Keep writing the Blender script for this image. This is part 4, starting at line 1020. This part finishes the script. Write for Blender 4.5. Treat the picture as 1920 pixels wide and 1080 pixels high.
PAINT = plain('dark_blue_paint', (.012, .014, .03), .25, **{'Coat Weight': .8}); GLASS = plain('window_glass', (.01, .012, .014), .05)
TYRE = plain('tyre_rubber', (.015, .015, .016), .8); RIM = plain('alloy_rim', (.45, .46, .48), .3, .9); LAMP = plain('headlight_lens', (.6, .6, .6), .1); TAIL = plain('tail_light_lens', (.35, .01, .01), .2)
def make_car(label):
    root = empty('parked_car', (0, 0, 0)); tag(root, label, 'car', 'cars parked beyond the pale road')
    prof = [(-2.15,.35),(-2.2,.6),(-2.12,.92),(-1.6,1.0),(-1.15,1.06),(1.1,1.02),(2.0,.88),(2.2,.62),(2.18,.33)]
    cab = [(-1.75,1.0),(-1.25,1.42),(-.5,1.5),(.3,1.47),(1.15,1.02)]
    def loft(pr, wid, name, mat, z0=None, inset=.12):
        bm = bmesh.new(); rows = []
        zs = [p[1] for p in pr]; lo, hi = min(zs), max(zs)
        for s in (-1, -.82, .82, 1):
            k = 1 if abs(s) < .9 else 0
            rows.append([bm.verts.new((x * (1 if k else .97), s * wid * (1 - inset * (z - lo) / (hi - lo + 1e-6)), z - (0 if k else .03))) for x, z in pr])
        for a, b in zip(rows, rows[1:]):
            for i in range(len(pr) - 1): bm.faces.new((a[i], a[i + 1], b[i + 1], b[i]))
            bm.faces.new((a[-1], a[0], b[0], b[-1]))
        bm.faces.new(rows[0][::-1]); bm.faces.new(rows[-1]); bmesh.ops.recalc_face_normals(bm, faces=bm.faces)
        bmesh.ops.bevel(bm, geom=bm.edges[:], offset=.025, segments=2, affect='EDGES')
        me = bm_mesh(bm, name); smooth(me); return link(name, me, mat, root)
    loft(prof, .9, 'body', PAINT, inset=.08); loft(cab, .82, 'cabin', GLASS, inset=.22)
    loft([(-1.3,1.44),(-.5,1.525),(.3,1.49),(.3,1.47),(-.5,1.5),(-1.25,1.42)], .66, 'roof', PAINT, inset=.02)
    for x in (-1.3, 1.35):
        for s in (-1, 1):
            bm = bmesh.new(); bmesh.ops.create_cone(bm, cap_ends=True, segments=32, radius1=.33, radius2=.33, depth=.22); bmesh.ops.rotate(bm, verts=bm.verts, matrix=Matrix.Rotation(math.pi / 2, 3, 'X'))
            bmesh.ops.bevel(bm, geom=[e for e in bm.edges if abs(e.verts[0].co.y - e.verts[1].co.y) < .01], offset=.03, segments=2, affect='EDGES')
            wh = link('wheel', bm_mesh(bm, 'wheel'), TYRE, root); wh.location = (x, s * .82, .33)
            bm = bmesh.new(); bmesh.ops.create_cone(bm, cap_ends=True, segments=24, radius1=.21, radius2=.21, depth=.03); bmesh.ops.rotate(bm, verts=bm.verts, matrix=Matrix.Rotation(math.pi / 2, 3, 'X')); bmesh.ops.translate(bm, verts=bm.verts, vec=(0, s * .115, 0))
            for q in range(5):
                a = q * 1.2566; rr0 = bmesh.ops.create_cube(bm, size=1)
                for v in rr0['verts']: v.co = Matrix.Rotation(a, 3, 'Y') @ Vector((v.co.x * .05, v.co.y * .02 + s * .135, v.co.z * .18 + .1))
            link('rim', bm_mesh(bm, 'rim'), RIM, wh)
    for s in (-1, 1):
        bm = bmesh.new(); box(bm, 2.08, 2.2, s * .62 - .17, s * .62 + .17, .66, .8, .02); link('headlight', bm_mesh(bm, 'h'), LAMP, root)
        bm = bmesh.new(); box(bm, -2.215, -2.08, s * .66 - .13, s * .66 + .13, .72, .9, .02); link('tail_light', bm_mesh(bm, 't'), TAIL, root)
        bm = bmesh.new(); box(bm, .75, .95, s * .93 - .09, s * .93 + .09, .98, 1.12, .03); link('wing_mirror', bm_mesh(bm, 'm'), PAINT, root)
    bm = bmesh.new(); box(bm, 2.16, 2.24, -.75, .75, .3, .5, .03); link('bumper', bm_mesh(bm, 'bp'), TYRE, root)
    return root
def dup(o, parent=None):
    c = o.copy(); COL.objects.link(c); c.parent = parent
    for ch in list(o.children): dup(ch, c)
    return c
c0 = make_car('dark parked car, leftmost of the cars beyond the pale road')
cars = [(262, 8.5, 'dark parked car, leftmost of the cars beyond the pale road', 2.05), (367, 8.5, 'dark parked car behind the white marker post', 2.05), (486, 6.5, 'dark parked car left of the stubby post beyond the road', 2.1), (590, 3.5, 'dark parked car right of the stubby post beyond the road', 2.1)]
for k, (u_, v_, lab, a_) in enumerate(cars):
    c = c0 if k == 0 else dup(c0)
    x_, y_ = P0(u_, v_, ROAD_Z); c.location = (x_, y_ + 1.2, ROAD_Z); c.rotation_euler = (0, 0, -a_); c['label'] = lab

:: Exercise brief ::
Reproduce the material above without altering a single character.

:: Completed exercise ::
Keep writing the Blender script for this image. This is part 4, starting at line 1020. This part finishes the script. Write for Blender 4.5. Treat the picture as 1920 pixels wide and 1080 pixels high.
PAINT = plain('dark_blue_paint', (.012, .014, .03), .25, **{'Coat Weight': .8}); GLASS = plain('window_glass', (.01, .012, .014), .05)
TYRE = plain('tyre_rubber', (.015, .015, .016), .8); RIM = plain('alloy_rim', (.45, .46, .48), .3, .9); LAMP = plain('headlight_lens', (.6, .6, .6), .1); TAIL = plain('tail_light_lens', (.35, .01, .01), .2)
def make_car(label):
    root = empty('parked_car', (0, 0, 0)); tag(root, label, 'car', 'cars parked beyond the pale road')
    prof = [(-2.15,.35),(-2.2,.6),(-2.12,.92),(-1.6,1.0),(-1.15,1.06),(1.1,1.02),(2.0,.88),(2.2,.62),(2.18,.33)]
    cab = [(-1.75,1.0),(-1.25,1.42),(-.5,1.5),(.3,1.47),(1.15,1.02)]
    def loft(pr, wid, name, mat, z0=None, inset=.12):
        bm = bmesh.new(); rows = []
        zs = [p[1] for p in pr]; lo, hi = min(zs), max(zs)
        for s in (-1, -.82, .82, 1):
            k = 1 if abs(s) < .9 else 0
            rows.append([bm.verts.new((x * (1 if k else .97), s * wid * (1 - inset * (z - lo) / (hi - lo + 1e-6)), z - (0 if k else .03))) for x, z in pr])
        for a, b in zip(rows, rows[1:]):
            for i in range(len(pr) - 1): bm.faces.new((a[i], a[i + 1], b[i + 1], b[i]))
            bm.faces.new((a[-1], a[0], b[0], b[-1]))
        bm.faces.new(rows[0][::-1]); bm.faces.new(rows[-1]); bmesh.ops.recalc_face_normals(bm, faces=bm.faces)
        bmesh.ops.bevel(bm, geom=bm.edges[:], offset=.025, segments=2, affect='EDGES')
        me = bm_mesh(bm, name); smooth(me); return link(name, me, mat, root)
    loft(prof, .9, 'body', PAINT, inset=.08); loft(cab, .82, 'cabin', GLASS, inset=.22)
    loft([(-1.3,1.44),(-.5,1.525),(.3,1.49),(.3,1.47),(-.5,1.5),(-1.25,1.42)], .66, 'roof', PAINT, inset=.02)
    for x in (-1.3, 1.35):
        for s in (-1, 1):
            bm = bmesh.new(); bmesh.ops.create_cone(bm, cap_ends=True, segments=32, radius1=.33, radius2=.33, depth=.22); bmesh.ops.rotate(bm, verts=bm.verts, matrix=Matrix.Rotation(math.pi / 2, 3, 'X'))
            bmesh.ops.bevel(bm, geom=[e for e in bm.edges if abs(e.verts[0].co.y - e.verts[1].co.y) < .01], offset=.03, segments=2, affect='EDGES')
            wh = link('wheel', bm_mesh(bm, 'wheel'), TYRE, root); wh.location = (x, s * .82, .33)
            bm = bmesh.new(); bmesh.ops.create_cone(bm, cap_ends=True, segments=24, radius1=.21, radius2=.21, depth=.03); bmesh.ops.rotate(bm, verts=bm.verts, matrix=Matrix.Rotation(math.pi / 2, 3, 'X')); bmesh.ops.translate(bm, verts=bm.verts, vec=(0, s * .115, 0))
            for q in range(5):
                a = q * 1.2566; rr0 = bmesh.ops.create_cube(bm, size=1)
                for v in rr0['verts']: v.co = Matrix.Rotation(a, 3, 'Y') @ Vector((v.co.x * .05, v.co.y * .02 + s * .135, v.co.z * .18 + .1))
            link('rim', bm_mesh(bm, 'rim'), RIM, wh)
    for s in (-1, 1):
        bm = bmesh.new(); box(bm, 2.08, 2.2, s * .62 - .17, s * .62 + .17, .66, .8, .02); link('headlight', bm_mesh(bm, 'h'), LAMP, root)
        bm = bmesh.new(); box(bm, -2.215, -2.08, s * .66 - .13, s * .66 + .13, .72, .9, .02); link('tail_light', bm_mesh(bm, 't'), TAIL, root)
        bm = bmesh.new(); box(bm, .75, .95, s * .93 - .09, s * .93 + .09, .98, 1.12, .03); link('wing_mirror', bm_mesh(bm, 'm'), PAINT, root)
    bm = bmesh.new(); box(bm, 2.16, 2.24, -.75, .75, .3, .5, .03); link('bumper', bm_mesh(bm, 'bp'), TYRE, root)
    return root
def dup(o, parent=None):
    c = o.copy(); COL.objects.link(c); c.parent = parent
    for ch in list(o.children): dup(ch, c)
    return c
c0 = make_car('dark parked car, leftmost of the cars beyond the pale road')
cars = [(262, 8.5, 'dark parked car, leftmost of the cars beyond the pale road', 2.05), (367, 8.5, 'dark parked car behind the white marker post', 2.05), (486, 6.5, 'dark parked car left of the stubby post beyond the road', 2.1), (590, 3.5, 'dark parked car right of the stubby post beyond the road', 2.1)]
for k, (u_, v_, lab, a_) in enumerate(cars):
    c = c0 if k == 0 else dup(c0)
    x_, y_ = P0(u_, v_, ROAD_Z); c.location = (x_, y_ + 1.2, ROAD_Z); c.rotation_euler = (0, 0, -a_); c['label'] = lab